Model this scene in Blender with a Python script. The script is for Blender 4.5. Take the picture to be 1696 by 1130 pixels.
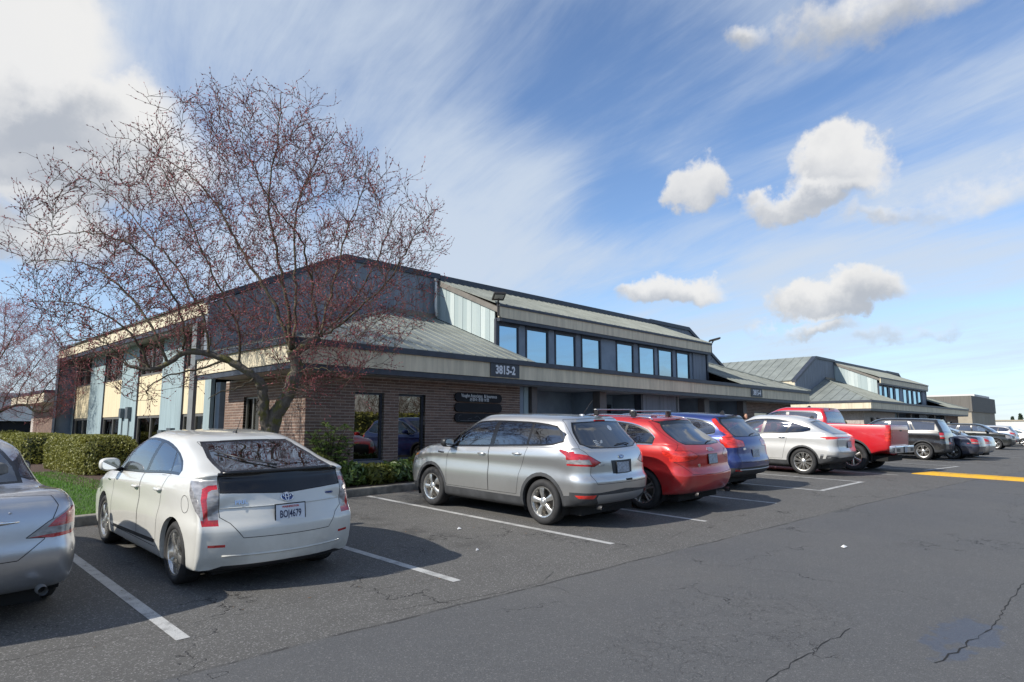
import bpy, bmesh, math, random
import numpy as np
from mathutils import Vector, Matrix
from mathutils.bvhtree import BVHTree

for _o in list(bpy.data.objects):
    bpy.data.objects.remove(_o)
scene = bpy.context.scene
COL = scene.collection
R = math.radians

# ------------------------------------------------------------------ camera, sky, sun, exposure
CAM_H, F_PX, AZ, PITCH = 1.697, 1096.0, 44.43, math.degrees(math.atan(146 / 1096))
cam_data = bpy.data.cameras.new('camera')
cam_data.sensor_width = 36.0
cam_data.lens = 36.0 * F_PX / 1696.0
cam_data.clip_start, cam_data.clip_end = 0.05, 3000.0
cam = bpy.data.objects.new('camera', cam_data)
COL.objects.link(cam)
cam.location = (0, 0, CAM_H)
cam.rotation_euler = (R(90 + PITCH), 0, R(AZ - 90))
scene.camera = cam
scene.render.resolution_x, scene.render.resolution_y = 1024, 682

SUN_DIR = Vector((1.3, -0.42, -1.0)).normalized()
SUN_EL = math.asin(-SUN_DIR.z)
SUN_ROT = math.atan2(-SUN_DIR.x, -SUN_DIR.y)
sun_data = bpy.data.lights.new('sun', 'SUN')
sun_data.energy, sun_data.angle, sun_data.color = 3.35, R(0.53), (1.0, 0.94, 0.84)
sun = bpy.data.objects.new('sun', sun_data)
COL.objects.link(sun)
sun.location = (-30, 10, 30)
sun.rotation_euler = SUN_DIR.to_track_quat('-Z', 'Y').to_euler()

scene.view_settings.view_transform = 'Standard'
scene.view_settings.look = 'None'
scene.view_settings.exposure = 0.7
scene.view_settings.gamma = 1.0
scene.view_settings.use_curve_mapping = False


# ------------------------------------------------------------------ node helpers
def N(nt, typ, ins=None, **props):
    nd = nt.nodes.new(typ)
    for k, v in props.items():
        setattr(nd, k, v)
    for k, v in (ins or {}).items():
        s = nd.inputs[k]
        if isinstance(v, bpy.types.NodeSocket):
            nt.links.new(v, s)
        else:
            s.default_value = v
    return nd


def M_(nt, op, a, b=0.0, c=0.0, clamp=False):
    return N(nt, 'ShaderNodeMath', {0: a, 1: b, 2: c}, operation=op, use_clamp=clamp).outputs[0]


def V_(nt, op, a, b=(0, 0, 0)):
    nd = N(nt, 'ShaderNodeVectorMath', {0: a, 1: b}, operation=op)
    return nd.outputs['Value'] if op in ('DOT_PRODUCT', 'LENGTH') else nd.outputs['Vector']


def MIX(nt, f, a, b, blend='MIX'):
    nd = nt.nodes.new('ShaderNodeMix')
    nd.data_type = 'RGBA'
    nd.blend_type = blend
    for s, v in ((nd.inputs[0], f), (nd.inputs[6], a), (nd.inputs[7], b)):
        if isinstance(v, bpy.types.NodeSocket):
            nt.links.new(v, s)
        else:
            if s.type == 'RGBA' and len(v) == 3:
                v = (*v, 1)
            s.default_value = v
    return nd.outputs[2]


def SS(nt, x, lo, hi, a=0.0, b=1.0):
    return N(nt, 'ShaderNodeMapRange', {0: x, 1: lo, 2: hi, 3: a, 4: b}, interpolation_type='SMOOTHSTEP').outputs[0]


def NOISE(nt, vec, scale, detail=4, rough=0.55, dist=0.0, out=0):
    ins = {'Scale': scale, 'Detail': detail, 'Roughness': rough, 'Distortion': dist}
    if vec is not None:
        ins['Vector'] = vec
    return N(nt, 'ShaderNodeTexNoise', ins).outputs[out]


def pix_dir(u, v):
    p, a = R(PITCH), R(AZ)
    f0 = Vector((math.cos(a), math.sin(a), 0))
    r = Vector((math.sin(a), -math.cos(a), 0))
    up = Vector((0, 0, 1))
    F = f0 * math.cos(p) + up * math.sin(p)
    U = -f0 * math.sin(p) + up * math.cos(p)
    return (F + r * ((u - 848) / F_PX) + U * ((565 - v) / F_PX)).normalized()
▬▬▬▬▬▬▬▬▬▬
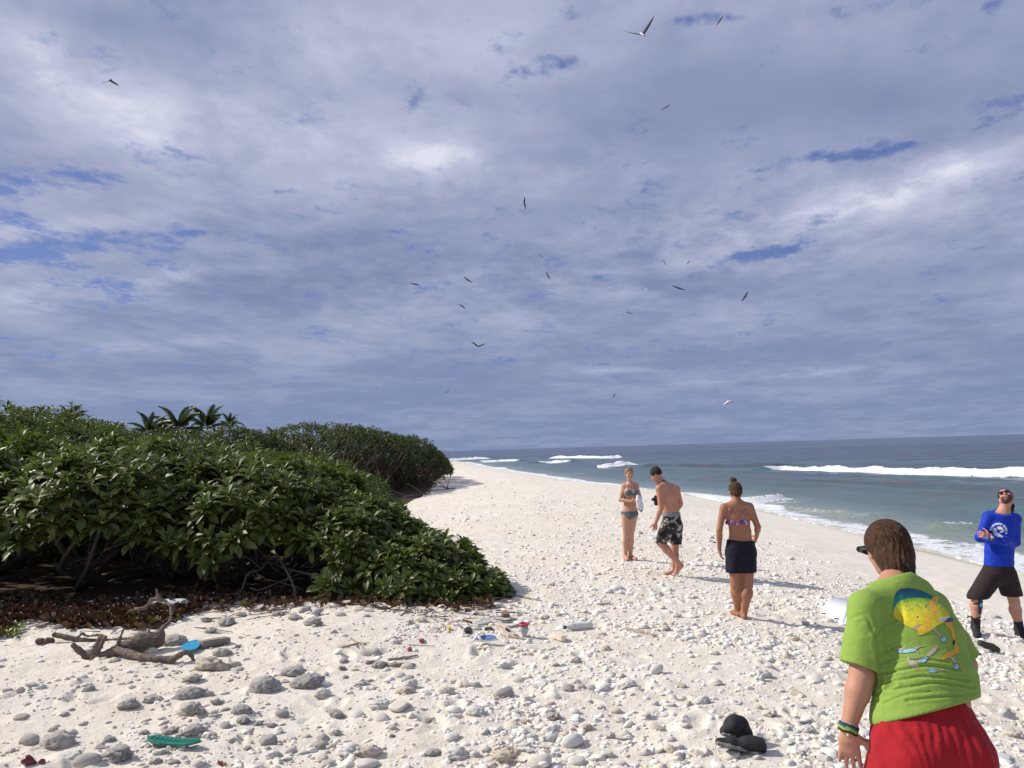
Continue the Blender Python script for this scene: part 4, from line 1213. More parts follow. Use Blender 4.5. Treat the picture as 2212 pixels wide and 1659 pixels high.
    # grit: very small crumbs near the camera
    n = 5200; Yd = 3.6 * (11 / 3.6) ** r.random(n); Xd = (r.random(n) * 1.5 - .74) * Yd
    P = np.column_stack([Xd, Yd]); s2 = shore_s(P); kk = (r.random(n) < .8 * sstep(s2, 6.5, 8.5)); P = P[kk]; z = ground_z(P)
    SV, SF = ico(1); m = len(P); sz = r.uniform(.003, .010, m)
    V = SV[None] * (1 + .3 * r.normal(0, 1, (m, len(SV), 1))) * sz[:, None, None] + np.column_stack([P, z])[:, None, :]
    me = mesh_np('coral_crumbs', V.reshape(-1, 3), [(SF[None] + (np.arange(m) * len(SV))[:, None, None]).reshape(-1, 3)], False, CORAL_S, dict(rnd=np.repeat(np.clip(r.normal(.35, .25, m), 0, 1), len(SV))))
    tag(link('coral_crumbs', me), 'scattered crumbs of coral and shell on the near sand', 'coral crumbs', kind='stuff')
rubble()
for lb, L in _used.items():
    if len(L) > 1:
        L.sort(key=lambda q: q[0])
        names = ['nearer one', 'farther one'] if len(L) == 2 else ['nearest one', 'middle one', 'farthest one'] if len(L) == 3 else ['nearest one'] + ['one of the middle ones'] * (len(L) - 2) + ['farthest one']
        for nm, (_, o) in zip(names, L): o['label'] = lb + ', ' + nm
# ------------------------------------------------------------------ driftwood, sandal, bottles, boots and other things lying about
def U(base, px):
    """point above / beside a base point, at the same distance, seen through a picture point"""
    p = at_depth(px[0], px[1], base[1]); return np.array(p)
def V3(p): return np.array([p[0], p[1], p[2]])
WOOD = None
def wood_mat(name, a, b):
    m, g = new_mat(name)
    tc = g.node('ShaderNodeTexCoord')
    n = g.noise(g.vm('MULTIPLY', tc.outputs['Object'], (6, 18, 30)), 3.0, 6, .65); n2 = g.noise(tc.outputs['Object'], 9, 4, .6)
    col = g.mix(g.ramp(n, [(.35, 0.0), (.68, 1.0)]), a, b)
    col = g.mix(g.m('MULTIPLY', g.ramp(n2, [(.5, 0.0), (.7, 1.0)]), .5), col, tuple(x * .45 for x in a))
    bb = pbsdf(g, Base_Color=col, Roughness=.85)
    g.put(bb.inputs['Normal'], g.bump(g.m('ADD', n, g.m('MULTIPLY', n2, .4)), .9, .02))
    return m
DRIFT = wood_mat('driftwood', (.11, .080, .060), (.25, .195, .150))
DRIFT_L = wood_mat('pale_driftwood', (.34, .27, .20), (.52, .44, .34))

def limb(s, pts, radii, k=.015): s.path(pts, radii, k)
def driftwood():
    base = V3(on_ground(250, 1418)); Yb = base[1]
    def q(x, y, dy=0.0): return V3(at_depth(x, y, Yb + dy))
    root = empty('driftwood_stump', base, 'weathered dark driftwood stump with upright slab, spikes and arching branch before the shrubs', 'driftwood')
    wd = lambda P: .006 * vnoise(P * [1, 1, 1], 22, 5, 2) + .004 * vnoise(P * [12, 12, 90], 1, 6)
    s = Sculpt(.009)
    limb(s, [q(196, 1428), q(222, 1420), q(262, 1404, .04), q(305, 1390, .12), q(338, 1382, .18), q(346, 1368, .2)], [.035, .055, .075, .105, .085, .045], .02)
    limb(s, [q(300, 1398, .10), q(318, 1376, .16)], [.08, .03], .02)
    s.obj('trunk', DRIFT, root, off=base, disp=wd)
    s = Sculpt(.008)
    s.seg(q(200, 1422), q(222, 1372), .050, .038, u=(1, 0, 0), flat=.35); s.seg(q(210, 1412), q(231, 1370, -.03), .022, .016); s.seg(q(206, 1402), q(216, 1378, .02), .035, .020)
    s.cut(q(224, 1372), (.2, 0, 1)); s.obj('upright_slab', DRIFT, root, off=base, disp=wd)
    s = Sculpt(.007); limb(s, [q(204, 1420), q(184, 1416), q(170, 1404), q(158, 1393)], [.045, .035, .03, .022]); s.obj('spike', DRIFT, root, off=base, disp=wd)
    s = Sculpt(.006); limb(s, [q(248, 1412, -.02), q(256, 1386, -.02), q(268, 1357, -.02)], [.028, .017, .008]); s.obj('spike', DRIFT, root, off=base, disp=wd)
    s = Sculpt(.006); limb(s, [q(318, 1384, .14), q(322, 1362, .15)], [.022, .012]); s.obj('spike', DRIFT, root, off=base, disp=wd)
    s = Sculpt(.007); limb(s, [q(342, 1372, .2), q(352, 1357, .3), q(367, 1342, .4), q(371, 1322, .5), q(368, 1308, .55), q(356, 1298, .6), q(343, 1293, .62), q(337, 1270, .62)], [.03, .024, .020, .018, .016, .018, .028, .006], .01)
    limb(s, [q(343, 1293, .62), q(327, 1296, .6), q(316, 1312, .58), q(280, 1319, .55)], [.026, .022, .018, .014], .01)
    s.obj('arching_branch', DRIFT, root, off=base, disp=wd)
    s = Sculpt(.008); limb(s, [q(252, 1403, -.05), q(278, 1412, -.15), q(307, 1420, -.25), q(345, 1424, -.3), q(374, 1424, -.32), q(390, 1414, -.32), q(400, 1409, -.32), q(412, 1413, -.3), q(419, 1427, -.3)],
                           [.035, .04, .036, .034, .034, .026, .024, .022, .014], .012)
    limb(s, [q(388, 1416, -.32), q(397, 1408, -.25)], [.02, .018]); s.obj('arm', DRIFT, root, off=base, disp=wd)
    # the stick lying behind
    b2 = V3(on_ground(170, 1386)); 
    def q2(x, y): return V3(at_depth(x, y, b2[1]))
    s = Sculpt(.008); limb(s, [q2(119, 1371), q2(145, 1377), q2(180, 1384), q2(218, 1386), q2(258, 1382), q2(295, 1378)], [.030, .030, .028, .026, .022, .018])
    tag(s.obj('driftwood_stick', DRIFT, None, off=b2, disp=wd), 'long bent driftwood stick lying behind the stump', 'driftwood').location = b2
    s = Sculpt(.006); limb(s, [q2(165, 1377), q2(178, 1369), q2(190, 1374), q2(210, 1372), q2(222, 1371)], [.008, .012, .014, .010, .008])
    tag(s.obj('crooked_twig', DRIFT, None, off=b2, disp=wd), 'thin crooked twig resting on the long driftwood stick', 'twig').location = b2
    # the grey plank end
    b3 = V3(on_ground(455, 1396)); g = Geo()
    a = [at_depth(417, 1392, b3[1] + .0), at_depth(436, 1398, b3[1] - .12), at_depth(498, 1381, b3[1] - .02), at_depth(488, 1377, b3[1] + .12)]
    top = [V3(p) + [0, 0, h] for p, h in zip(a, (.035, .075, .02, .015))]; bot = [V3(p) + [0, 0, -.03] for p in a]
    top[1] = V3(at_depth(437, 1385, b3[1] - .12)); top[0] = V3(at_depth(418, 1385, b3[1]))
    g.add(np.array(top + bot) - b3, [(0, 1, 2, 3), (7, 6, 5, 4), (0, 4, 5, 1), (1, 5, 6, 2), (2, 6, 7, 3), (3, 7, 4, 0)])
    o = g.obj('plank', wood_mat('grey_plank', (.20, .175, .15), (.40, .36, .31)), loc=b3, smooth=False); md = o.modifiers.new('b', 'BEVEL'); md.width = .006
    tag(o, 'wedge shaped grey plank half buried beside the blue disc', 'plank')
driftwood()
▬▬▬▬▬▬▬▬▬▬
In the listing above, find the line containing "Model this scene" and the line containing "from mathutils.bvhtree import BVHTree". Print those two lines and every line between them exactly, with no pictures.

Model this scene in Blender with a Python script. The script is for Blender 4.5. Take the picture to be 1696 by 1130 pixels.
import bpy, bmesh, math, random
import numpy as np
from mathutils import Vector, Matrix
from mathutils.bvhtree import BVHTree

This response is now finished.